Walker ruminated on the stated mission of his efforts as a comic creator. In lieu of other means of conveying history, Walker was plaintive in his query: “Why do I have to be the one to educate the masses?” Yet, he was also steadfast in answering his own question: “If you can help bring the truth to people, then you have to carry that load. This burden happens to be ours.”

Kobabe’s offered a different perspective owing to the fact that eir book is a memoir rather than a non-fiction rendering of history: “I approached my book by saying that ‘I’m an authority who is going to answer your questions.’ I signed up for an educator role… I knew what I was getting into.”

Kobabe pointed out: “All humans have something that is too scary to share.”

Panelists: David F. Walker, Henry Barajas, Candace Mack, Maia Kobabe, and Ezra Clayton Daniels.

When asked about influence, the range of inspiration ran the gamut: from Art Spiegelman’s Maus (which Barajas read in high school and was the only book to hold his attention in class), to Langston Hughes, to Charles Schultz and John Lewis, the diversity in the material was a stark reminder that change can come from any source.

When asked about the social justice agenda of comics, Daniels (who arrived fifteen minutes late due to a delay on his train to San Diego) was matter of fact: “I need to be on the front line risking my life.

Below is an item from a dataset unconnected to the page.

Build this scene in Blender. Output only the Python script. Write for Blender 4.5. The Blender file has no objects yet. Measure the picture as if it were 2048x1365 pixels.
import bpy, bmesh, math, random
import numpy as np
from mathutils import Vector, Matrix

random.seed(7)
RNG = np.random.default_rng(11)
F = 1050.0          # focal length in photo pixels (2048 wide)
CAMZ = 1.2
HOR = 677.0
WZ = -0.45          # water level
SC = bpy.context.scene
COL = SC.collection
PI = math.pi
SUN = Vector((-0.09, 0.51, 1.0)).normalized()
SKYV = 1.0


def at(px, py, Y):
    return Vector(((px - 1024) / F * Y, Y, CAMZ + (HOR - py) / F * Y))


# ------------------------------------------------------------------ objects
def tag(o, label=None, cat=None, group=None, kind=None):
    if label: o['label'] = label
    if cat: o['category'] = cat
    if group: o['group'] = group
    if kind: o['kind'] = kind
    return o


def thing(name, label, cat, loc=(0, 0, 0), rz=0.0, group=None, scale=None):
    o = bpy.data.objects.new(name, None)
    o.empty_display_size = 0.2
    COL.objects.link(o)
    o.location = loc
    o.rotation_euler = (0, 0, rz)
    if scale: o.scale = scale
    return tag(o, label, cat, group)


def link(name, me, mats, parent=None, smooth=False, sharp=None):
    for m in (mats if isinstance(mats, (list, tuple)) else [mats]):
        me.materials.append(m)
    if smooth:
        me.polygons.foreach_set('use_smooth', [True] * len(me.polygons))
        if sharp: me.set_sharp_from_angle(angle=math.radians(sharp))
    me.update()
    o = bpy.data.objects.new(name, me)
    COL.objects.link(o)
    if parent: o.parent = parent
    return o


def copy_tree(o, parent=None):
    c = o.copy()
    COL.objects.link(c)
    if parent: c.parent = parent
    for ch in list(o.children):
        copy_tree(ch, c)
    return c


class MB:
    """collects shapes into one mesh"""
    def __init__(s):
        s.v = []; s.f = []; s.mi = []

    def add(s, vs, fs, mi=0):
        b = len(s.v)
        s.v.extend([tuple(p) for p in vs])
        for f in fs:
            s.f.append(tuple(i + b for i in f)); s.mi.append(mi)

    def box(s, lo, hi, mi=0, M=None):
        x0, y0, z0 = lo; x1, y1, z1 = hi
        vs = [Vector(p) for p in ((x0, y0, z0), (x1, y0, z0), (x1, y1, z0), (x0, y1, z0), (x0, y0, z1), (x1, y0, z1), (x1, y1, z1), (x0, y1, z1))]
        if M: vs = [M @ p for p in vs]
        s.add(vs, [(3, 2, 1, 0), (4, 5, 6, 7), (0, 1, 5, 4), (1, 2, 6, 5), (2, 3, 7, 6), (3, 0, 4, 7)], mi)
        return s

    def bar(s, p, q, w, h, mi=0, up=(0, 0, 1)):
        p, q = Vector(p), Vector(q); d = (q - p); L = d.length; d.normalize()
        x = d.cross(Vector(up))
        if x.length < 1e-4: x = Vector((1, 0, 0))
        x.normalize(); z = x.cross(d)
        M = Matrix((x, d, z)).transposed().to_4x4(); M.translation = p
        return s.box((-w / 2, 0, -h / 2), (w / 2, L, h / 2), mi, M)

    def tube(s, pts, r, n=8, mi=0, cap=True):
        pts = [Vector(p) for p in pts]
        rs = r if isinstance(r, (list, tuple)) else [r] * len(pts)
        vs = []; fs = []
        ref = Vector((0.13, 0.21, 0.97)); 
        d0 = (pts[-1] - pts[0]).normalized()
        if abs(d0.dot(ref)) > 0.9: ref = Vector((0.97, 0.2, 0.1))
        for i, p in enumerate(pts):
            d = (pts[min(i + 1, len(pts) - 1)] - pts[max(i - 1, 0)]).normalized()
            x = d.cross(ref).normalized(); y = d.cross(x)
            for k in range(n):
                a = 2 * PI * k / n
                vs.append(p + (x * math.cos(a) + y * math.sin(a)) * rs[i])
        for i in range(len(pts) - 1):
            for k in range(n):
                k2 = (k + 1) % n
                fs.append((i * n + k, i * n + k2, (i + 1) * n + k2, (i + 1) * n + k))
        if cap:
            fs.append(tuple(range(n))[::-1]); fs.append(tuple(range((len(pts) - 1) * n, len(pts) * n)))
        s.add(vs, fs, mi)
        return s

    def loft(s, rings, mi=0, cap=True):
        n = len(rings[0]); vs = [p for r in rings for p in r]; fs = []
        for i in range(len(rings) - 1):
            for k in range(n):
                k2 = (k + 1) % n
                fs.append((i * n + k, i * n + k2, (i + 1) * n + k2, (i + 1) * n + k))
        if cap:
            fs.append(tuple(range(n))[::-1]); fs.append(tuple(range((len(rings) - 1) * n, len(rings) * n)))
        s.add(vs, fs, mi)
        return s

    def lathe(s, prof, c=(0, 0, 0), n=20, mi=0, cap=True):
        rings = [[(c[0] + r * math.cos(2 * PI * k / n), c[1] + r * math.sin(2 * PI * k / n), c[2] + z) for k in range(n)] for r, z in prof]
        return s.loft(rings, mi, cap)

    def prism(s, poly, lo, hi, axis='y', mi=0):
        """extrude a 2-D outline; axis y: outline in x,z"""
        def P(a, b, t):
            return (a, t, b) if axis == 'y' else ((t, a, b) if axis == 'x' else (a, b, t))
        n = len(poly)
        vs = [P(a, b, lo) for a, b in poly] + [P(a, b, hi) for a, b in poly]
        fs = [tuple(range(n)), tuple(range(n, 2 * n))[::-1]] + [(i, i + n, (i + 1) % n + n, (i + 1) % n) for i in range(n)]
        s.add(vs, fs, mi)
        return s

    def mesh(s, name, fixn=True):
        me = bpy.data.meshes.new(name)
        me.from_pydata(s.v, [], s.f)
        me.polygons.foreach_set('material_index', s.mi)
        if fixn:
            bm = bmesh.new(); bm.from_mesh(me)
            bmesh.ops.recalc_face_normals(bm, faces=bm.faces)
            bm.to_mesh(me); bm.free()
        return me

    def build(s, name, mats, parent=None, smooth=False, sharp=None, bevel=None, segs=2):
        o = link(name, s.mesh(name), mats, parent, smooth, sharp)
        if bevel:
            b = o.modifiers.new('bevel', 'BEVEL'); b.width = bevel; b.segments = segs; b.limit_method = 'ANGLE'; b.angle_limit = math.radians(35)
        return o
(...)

But I have to ask what is the best use of my time as a creator? My excuse is that my time is better spent trying to communicate my ideals to a wide audience. But, you can’t make this stuff in a vacuum. You should always have an ear to what is happening on the front lines. Mack concurred: “Connecting people with more information” is vital.

When I asked the panel if comics have more of a visceral power to promote empathy than other forms of media, the panelists were in agreement… mostly. “As a creator, I think about that a lot,” said Walker, but he acknowledged that comics might not be the most essential means to convey this emotion.

Mack added: “It’s your own brain filling the gaps.”

Barajas followed up: “You meet the people who create. There’s a certain level of kinship and you’re not forced to hear the sound. This makes social justice topics relevant. This is authentic stuff.”

It is this “authentic stuff,” perhaps, that keeps readers coming back for more stories that go beyond the standard template of heroics. And it’s an exciting time for both readers and publishers to experience stories that touch the heart and spark the mind.